We had a quiet Sunday. I did more writing. I’m working on my second book in the Les Peters series. Click here for a free preview of the first one, Fan Mail. If you’ve read it, please leave a review on Amazon. Anyway, Mrs. Lion didn’t spank me. I know it’s coming when she gets around to it. I know why I’m getting it. Believe me. I’ve been very careful to get the coffeepot set up before morning. In a way, the threat of a spanking made me more careful. However, if Mrs. Lion doesn’t eventually punish me, I could lose some fear of retribution.

In all of the time we have had a disciplinary relationship, I haven’t purposely broken a rule to get spanked. That’s cheating as far as I’m concerned. Within the last few months, I haven’t earned more than a handful of spankings. That’s good news in the sense that Mrs. Lion is satisfied with my behavior. It’s bad news because a certain amount of spanking is sexually good for me. It’s probably good for me in other ways as well.

I think it’s interesting that Mrs. Lion and I write very differently about discipline. You would expect us to have different perspectives. We agree that it is necessary and that spanking is the preferred method of administering it. Beyond that, we seem to be on different planets. If we had our own blog and didn’t reveal our connection, I doubt you would realize that we are together.

I see punishment as a necessary part of our marriage. It’s a physical connection that empowers Mrs. Lion and helps me improve. I also find it sexually arousing to think about being spanked. Mrs. Lion writes about spanking as something she does because I want it. I don’t remember her saying that it has value beyond being something I want.

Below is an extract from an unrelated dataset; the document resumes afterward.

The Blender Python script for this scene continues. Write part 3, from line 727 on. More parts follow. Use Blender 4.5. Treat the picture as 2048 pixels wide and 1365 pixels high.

She is reluctant to discuss this subject in any depth. She shares descriptions of what she does and what I did to earn it.  Likely, it isn’t particularly important to her. It doesn’t have to be. It is important to me. It could be that punishing me isn’t of great value to her, and that’s why we have no new rules. There’s nothing I can do about that. Based on our experience, more disciplinary activity would be good for us both.